Living in Celebrity Society

Professor Robert van Krieken, The University of Sydney

22nd Nov 2012  02:00 pm - Darlington Centre School Building Room 6

On television, in magazines and books, on the internet, and in films: celebrities of all sorts seem to take up a lot of space. The cross-over between the celebrity and politics appears to be intensifying, with actors and pop stars becoming politicians, politicians needing to function in the same way as celebrities, and increasingly rely on their association with celebrities for their political effectiveness. The more one looks around the world today, the more one sees social, economic and political life being organized around celebrities.

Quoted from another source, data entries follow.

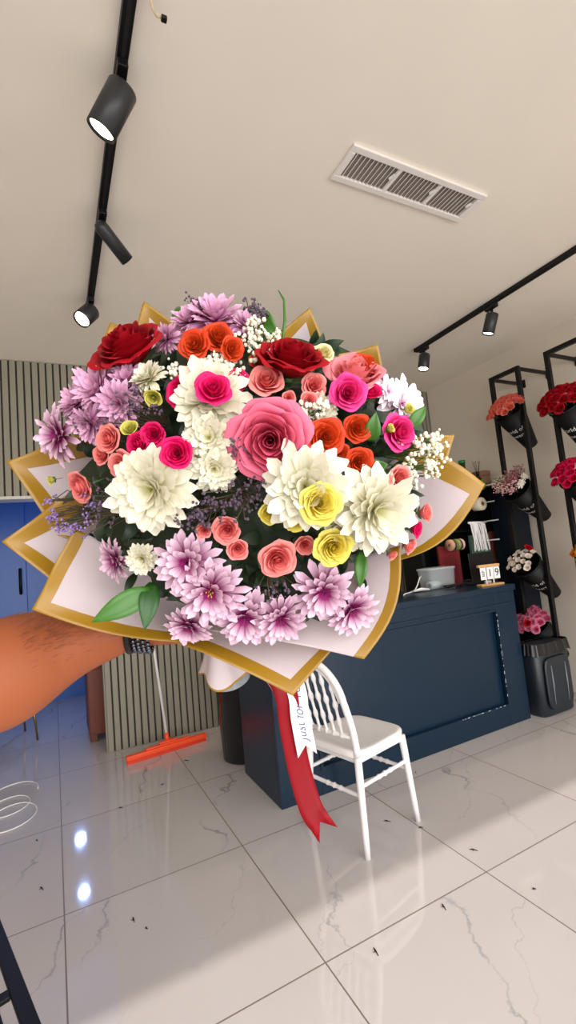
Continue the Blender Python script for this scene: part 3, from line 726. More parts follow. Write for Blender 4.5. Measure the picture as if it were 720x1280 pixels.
# bottles on top of the unit
def bottle(px, py, label, prof, col, capc, name='bottle'):
    p = at_y(px, py, uy+.06); t = thing(name, label, 'bottle', (p.x, uy+.06, uz))
    MB().lathe(prof, 20).build('bottle_body', mat('glass_'+name+str(px), col, rough=.12), t)
    zt = prof[-1][1]; MB().lathe([(prof[-1][0]+.003, zt), (prof[-1][0]+.003, zt+.03), (.002, zt+.031)], 16).build('cap', mat('cap_'+name+str(px), capc, rough=.3), t)
    return t
b_ = bottle(580, 600, 'dark bottle with green cap on top of the black shelf unit', [(.034, 0), (.037, .01), (.037, .12), (.033, .14), (.022, .155), (.028, .16), (.03, .215)], (24, 40, 26), (20, 120, 50))
MB().lathe([(.0375, .06), (.0378, .062), (.0378, .11), (.0375, .112)], 20, caps=False).build('paper_label', M_white, b_)
b_ = bottle(598, 600, 'small brown reed diffuser bottle with dark sticks on the unit', [(.028, 0), (.032, .01), (.032, .06), (.024, .075), (.014, .08), (.014, .1)], (52, 34, 28), (30, 24, 22), 'reed_diffuser')
random.seed(2)
for k in range(5):
    a = k*1.256; MB().tube([(0, 0, .06), (.035*math.cos(a), .035*math.sin(a), .24)], .0022, 6).build('reed', mat('reed_dark', (50, 40, 44), rough=.7), b_)
p = at_y(621, 590, uy); t = thing('hat_box', 'round brown box on the unit behind the dried flowers', 'box', (3.91, uy+.1, uz))
MB().lathe([(.002, 0), (.085, 0), (.09, .005), (.09, .125), (.002, .126)], 32).build('box_body', mat('box_brown', (128, 92, 66), rough=.6), t)
MB().lathe([(.0925, .09), (.0935, .092), (.0935, .132), (.088, .138), (.002, .139)], 32).build('lid', mat('box_brown', (128, 92, 66), rough=.6), t)

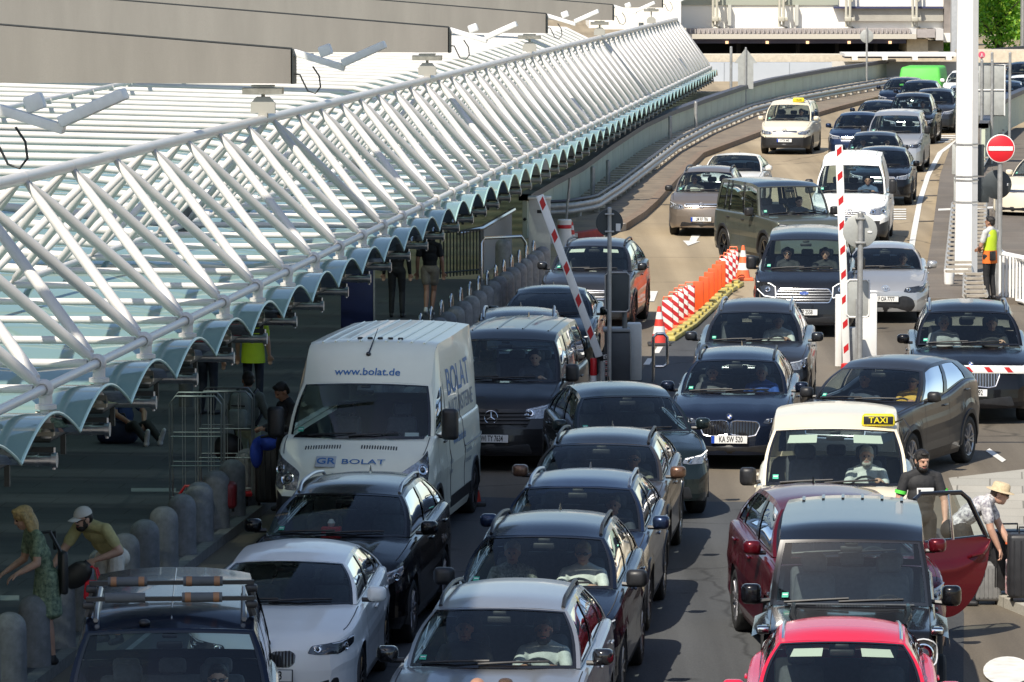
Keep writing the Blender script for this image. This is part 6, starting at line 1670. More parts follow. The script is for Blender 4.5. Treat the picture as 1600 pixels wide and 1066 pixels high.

But we still understand very little about what different celebrities have in common with each other, and what celebrity actually means. The aim in this presentation, drawing on the book Celebrity Society (Routledge), is to reflect on the deeper significance of celebrity for our everyday life, our sense of self, and relations of status, recognition and power. It will look at the way in which the figure of 'the celebrity' is bound up with the emergence of modernity, as well as how the 'celebrification of society' is not just the twentieth-century product of Hollywood and television, but a long-term historical process, beginning with the printing press, theatre and art. It will sketch the central elements of what can be called 'celebrity society', organized around the distribution of visibility, attention and recognition.

Drawing on the work of the sociologist Norbert Elias, it is possible to see contemporary celebrity society as the heir (or heiress) of court society, reproducing but also democratising the role of the aristocracy. Understanding 'celebrity's secret' also means engaging with the idea of celebrity as driven by the 'economics of attention', because attention has become a vital and increasingly valuable resource in the information age.